M. Jean-Marc Sauvé, vice-président du Conseil d’État, le soulignait le 15 novembre : « L’état d’urgence ne peut être renouvelé indéfiniment ». Il nous invitait également, nous, parlementaires, à fixer une durée maximale pour les assignations à résidence.

Le régime d’exception devient donc permanent. Nous sommes pris dans la spirale d’un état de crise qui, sans véritablement garantir la protection des populations contre le terrorisme – parce que personne ne le peut vraiment – compromet la protection des droits de l’homme et met en péril nos libertés fondamentales et la cohésion nationale.
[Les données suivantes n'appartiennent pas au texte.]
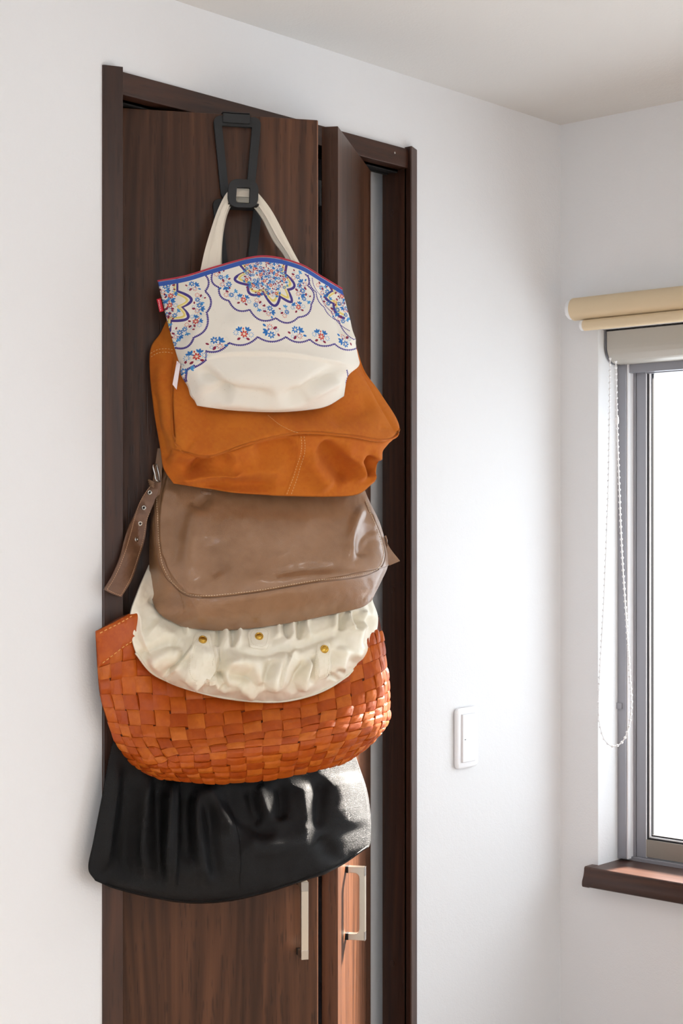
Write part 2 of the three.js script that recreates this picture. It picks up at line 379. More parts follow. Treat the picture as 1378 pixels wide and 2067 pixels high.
// window in the left wall: its daylight is the cool soft light from the left
{
  const w = structure('window_2', 'aluminium window in the left wall behind the camera', 'window');
  const { z0, z1, y0, y1 } = LEFT, X = XW - 0.06;
  for (const z of [z0, (z0 + z1) / 2 - 0.03, z1 - 0.06]) mesh('frame_stile', box(X - 0.02, y0, z, X + 0.02, y1, z + 0.06, 0.002), M.aluminium, w);
  for (const y of [y0, y1 - 0.06]) mesh('frame_rail', box(X - 0.02, y, z0, X + 0.02, y + 0.06, z1, 0.002), M.aluminium, w);
  for (const k of [0, 1]) mesh('pane', new THREE.PlaneGeometry((z1 - z0) / 2 - 0.07, y1 - y0 - 0.1).rotateY(Math.PI / 2).translate(X, (y0 + y1) / 2, lerp(z0, z1, 0.25 + 0.5 * k)), M.glass, w);
}
{
  const w = structure('window_3', 'glazed garden door in the window wall beside the camera', 'window');
  const { z0, z1, y1 } = SIDE;
  for (const z of [z0, (z0 + z1) / 2 - 0.03, z1 - 0.06]) mesh('frame_stile', box(0.06, 0.02, z, 0.1, y1, z + 0.06, 0.002), M.aluminium, w);
  for (const y of [0.0, y1 - 0.06]) mesh('frame_rail', box(0.06, y, z0, 0.1, y + 0.06, z1, 0.002), M.aluminium, w);
  for (const k of [0, 1]) mesh('pane', new THREE.PlaneGeometry((z1 - z0) / 2 - 0.07, y1 - 0.1).rotateY(-Math.PI / 2).translate(0.08, y1 / 2 + 0.01, lerp(z0, z1, 0.25 + 0.5 * k)), M.glass, w);
}
// unseen fill lamp, added under the ceiling to brighten the walls
{
  const at = V(-1.75, CEIL, 2.3);
  const l = thing('added_fill_lamp', 'round white fill lamp added under the ceiling, out of view, to brighten the room', 'lamp', at);
  mesh('fill_lamp_base', cylinder(0.24, 0.03, V(0, -0.015, 0), 'y', 48), M.plastic, l);
  mesh('fill_lamp_shade', cylinder(0.22, 0.04, V(0, -0.05, 0), 'y', 48, 0.2), std({ color: 0xffffff, emissive: 0xfff4e6, emissiveIntensity: 1.5 }), l);
  const a = new THREE.RectAreaLight(new THREE.Color(1, 0.97, 0.94), 16, 0.4, 0.4);
  a.position.set(0, -0.08, 0); a.rotation.x = -Math.PI / 2; l.add(a);
}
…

Le poids de la menace terroriste ne saurait nous faire hypothéquer notre lucidité et notre bon sens. L’état d’urgence est inopérant quand il dure. Ce régime d’exception s’est révélé incapable d’empêcher la survenue de nouveaux attentats. Il est devenu une mesure de réassurance collective dont le prix n’est plus proportionné à ce qu’il apporte.

Le Président de la République lui-même avait annoncé, à la veille du drame du 14 juillet dernier, que l’état d’urgence pouvait prendre fin, dès lors que notre arsenal législatif était adapté à la lutte contre le terrorisme. Dans ses confessions aux deux journalistes du quotidien Le Monde, il l’avoue : « Le risque c’est […] qu’on profite de l’état d’urgence. C’est une facilité. » Il disait encore, avec raison : « Je n’y suis pas favorable. Car la tentation, c’est de garder un état d’exception. »

Osons, mes chers collègues, nous délivrer de cette tentation et sortir de l’impasse sécuritaire pour faire face dignement à la menace. Protégeons notre démocratie en ne l’affaiblissant pas inutilement par un état d’exception qui légitime tous les excès, exacerbe les tensions sociales et stigmatise une partie de la population.

Je continue, pour toutes ces raisons, à affirmer notre opposition à l’état d’urgence en ce qu’il apporte une atteinte manifestement excessive à nos droits et libertés. En ce sens, je vous demande, mes chers collègues, de vous prononcer pour le rejet préalable de ce texte.